Steuve’s son, Tyler, a sophomore-to-be at Minster, started for Sidney and threw 5 ⅓ strong innings, allowing just one run and four hits when he departed with the bases loaded in the sixth.
All three of those runners eventually scored as Loramie’s bats came alive with five singles around a walk and a hit batsman. That chased reliever Alex Boerger and summoned Alex Schmitmeyer, a lefty who disposed of the threat with three pitches, resulting in two pop-ups.
Loramie’s five-run uprising narrowed the score to 9-6, but Sidney put three more runs on the board in the seventh off diminutive lefty Bo Schafer.
Schafer just completed his eighth-grade year at Loramie, so he’s playing way above his age group, but that’s the true objective of Acme baseball.
Think of it as a feeder system for elite varsity programs like Loramie, Russia — which lost in the regional final to the Redskins — and Minster, which won the Midwest Athletic Conference with a perfect 9-0 league mark and 18-4 overall record.
Jayvee players to be play Junior Acme, and varsity players to be play Acme.
“I love being out here because it’s an absolute investment in the future,” Sanders said. “I get to see some of these next-generation kids, what they’re good at and what they need to work on. Positions they can play and not play.”
“Bo’s out there throwing against kids way bigger than him, but that gives kids of taste of it. It gets them to understand the margin for error. We missed a cut-off (that led to a run) and we would have had a runner thrown out on a steal, but we didn’t catch the ball.
“Those are the things that make you understand the margin of error and how dramatic it is. You have to be on your game all the time. That’s what we want our kids to start seeing.”
The repetitions they get, the at-bats and the experience, feeds the future success of amateur baseball in the MAC and the Shelby County League.
And it also keeps youngsters busy and allows them a real summer, not one spent in out-of-state hotels every weekend playing travel tournaments.
“This team will play in three tournaments and that will be our season,” said Stueve, a varsity assistant at Minster during the high school baseball season. “About all of these guys are three-sport athletes. We took our Minster (Acme) team to Tennessee last weekend. We came back and they had a basketball tournament all week.
“They got home Thursday from that and then they came here to do this. Monday, they’ll be back at basketball and then they’ll be with me Wednesday and Thursday for the tournament we’re playing next weekend.”
Sanders saw the opposite side of that when coaching at Middletown Fenwick and Miamisburg, once losing a player with tremendous baseball potential when he chose to exclusively play soccer and a 60-game travel schedule.

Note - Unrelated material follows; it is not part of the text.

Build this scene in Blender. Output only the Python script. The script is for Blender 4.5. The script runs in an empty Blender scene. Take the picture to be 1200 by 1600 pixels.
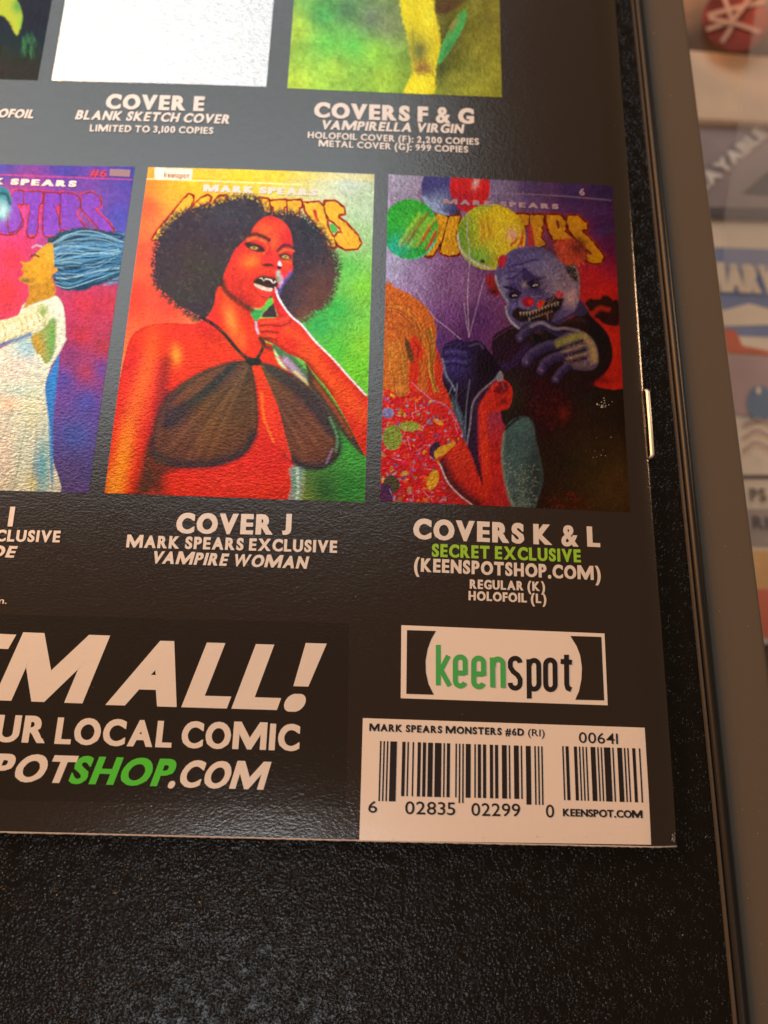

“I think the people in the communities around here, and the kids see the benefits of this that can get lost in bigger communities with more pressure,” Sanders said. “They say, ‘I can stay here; I can play summer baseball; I can be around my high school coaches; I can get instruction; I can play with my buddies; I only have to travel maybe 10 miles every weekend. There’s a comfort zone to it.”
Some kids choose otherwise, of course, and that’s an individual decision to which they’re entitled if their parents can manage the time and financial commitment, neither of which is insignificant.
“We’re all in the same boat,” Stueve said. “We’re all trying to get games and get these kids some experience at a different competitive level. This is a way to do that, on your way to a higher level in the future.”